** Begin **
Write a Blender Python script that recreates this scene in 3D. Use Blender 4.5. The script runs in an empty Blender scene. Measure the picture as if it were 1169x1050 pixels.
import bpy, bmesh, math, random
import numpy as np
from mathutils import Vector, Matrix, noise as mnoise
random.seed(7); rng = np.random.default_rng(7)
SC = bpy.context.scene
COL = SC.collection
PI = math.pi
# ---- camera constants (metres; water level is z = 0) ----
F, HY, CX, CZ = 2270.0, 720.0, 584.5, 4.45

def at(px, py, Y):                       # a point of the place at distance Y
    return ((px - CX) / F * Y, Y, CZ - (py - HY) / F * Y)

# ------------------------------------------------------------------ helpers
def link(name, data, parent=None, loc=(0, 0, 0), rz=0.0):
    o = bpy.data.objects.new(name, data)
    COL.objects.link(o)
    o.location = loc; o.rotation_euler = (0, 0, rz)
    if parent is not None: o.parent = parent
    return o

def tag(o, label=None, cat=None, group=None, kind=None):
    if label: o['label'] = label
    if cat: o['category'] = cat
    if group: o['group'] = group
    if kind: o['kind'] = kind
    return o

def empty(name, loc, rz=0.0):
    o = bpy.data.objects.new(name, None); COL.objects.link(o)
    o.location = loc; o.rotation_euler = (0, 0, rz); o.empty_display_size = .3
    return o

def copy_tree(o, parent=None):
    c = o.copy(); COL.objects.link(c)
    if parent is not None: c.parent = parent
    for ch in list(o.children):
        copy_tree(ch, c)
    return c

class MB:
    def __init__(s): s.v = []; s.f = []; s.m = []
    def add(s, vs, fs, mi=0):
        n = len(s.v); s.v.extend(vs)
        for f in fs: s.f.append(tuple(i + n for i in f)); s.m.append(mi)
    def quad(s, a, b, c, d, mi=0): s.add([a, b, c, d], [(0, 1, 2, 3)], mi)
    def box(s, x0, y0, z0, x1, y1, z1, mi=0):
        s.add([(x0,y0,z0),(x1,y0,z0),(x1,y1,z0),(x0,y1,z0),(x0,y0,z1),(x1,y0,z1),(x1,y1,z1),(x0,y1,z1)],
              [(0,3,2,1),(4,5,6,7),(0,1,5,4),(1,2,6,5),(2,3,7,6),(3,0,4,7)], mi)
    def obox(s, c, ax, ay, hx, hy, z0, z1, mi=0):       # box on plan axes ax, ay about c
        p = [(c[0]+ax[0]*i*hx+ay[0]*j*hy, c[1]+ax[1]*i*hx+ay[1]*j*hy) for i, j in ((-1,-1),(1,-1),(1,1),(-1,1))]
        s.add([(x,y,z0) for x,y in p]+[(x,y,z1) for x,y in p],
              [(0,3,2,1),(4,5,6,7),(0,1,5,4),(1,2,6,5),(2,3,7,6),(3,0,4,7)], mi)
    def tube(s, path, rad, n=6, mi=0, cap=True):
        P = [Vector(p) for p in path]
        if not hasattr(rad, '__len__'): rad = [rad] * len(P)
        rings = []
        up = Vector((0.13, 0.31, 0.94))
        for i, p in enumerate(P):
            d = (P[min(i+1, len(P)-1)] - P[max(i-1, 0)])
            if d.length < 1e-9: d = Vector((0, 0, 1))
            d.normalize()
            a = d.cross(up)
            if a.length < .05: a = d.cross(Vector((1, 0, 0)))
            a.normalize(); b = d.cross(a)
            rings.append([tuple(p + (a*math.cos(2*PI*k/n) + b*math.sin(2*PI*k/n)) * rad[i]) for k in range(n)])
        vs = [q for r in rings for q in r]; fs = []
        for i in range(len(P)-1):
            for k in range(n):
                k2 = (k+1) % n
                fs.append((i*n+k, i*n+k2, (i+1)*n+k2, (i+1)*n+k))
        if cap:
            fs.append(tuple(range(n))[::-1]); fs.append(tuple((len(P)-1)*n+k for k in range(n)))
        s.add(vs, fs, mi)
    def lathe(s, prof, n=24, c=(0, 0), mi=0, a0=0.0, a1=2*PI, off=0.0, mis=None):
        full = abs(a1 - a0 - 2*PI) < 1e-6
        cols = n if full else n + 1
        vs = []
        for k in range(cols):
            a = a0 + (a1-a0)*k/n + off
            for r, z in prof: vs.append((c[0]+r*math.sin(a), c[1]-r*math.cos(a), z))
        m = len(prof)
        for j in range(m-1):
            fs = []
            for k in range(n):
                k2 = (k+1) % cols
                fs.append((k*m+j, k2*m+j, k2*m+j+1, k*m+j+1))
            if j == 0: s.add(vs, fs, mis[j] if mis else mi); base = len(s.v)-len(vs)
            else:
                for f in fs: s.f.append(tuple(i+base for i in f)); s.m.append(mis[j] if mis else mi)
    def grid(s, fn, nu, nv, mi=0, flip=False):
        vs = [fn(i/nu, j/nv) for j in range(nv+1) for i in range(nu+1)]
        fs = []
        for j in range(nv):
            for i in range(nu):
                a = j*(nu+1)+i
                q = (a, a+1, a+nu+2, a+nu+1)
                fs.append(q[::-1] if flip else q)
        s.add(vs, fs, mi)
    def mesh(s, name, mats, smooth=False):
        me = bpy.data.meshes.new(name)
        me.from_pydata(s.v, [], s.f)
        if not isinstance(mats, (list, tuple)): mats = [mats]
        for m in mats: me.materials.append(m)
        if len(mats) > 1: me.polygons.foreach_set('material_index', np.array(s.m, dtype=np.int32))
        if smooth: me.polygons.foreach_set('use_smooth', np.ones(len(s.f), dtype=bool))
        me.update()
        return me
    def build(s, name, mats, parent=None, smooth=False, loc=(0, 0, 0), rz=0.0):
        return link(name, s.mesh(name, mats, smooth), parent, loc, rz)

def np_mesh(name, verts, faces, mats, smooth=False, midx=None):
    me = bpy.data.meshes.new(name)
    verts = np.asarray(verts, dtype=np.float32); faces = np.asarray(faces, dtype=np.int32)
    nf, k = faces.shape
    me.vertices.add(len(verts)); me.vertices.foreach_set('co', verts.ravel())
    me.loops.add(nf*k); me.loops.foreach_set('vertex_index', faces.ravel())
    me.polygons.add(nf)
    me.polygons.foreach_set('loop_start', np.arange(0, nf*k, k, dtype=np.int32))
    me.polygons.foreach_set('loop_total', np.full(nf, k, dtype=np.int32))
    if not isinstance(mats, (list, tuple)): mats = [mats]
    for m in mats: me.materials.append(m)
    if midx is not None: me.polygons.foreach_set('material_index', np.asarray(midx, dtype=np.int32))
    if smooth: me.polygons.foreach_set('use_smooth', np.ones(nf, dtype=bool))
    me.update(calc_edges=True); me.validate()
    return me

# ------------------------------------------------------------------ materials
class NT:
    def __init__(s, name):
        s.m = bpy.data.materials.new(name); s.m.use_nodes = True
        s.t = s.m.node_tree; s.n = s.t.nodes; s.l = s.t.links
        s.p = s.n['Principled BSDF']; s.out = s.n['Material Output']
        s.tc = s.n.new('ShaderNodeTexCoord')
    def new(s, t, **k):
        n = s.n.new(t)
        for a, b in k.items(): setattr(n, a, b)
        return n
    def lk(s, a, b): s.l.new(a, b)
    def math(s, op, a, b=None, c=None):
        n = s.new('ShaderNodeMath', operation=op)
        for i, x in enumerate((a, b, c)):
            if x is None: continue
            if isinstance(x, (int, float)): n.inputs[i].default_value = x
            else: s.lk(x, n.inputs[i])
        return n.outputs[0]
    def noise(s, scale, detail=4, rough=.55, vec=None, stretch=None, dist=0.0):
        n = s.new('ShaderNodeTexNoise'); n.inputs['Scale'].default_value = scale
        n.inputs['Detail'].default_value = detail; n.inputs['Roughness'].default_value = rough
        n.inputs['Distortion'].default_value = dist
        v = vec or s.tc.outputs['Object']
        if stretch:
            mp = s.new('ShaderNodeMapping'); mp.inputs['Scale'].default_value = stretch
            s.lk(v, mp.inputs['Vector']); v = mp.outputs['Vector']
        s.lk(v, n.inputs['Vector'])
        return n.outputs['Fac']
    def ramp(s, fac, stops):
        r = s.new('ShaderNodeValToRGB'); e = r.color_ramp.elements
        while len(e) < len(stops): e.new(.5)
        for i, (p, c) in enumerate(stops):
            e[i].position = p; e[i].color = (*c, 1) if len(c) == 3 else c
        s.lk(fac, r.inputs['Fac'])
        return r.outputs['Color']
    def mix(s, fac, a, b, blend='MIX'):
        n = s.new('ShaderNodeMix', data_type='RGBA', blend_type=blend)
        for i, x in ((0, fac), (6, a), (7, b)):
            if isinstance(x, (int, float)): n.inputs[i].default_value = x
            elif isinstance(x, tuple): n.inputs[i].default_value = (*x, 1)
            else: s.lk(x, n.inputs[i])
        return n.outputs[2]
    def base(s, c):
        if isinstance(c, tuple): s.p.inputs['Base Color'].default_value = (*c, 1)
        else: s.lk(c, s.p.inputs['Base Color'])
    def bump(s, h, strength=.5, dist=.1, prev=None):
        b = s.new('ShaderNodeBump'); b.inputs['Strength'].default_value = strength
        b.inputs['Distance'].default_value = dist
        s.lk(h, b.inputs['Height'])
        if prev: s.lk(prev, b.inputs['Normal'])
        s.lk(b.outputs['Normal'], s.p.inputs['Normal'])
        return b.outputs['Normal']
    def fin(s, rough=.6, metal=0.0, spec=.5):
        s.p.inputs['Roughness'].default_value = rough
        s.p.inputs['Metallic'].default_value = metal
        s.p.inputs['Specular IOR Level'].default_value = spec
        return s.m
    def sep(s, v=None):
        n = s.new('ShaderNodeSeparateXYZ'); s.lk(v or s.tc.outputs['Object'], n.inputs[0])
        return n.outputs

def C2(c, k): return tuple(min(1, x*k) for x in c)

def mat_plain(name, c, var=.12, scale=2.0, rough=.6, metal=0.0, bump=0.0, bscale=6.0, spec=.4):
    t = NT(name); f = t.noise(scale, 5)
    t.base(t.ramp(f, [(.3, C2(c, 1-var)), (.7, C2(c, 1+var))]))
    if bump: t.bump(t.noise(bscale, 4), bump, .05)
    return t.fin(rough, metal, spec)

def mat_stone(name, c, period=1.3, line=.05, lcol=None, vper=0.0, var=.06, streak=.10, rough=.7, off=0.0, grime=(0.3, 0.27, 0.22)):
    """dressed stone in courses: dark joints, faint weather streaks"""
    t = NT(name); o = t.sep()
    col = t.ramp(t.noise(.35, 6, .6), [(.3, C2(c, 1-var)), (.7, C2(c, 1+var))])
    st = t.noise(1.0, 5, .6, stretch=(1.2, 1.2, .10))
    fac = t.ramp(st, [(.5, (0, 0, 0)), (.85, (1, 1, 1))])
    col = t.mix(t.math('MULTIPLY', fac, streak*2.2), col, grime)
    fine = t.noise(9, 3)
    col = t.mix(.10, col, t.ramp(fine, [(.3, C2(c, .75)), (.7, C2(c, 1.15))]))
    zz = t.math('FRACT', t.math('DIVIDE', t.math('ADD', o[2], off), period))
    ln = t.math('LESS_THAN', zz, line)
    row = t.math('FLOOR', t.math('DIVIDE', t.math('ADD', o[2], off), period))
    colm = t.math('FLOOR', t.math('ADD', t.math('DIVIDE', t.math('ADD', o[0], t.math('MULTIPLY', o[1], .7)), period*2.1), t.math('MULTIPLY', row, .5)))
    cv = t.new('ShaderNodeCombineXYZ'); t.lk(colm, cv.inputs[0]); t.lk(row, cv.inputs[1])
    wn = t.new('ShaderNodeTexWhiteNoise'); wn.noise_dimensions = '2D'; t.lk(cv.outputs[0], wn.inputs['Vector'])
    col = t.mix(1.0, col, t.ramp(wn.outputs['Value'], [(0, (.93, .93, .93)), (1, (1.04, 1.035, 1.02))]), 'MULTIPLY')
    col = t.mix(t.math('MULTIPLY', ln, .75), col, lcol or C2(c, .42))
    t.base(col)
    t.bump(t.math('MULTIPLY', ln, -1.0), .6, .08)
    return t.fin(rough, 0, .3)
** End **
Only the lines from the top of the data through the line that contains "F, HY, CX, CZ = 2270.0, 720.0, 584.5, 4.45" should be quoted, exactly as they stand.

Output for this task »
Write a Blender Python script that recreates this scene in 3D. Use Blender 4.5. The script runs in an empty Blender scene. Measure the picture as if it were 1169x1050 pixels.
import bpy, bmesh, math, random
import numpy as np
from mathutils import Vector, Matrix, noise as mnoise
random.seed(7); rng = np.random.default_rng(7)
SC = bpy.context.scene
COL = SC.collection
PI = math.pi
# ---- camera constants (metres; water level is z = 0) ----
F, HY, CX, CZ = 2270.0, 720.0, 584.5, 4.45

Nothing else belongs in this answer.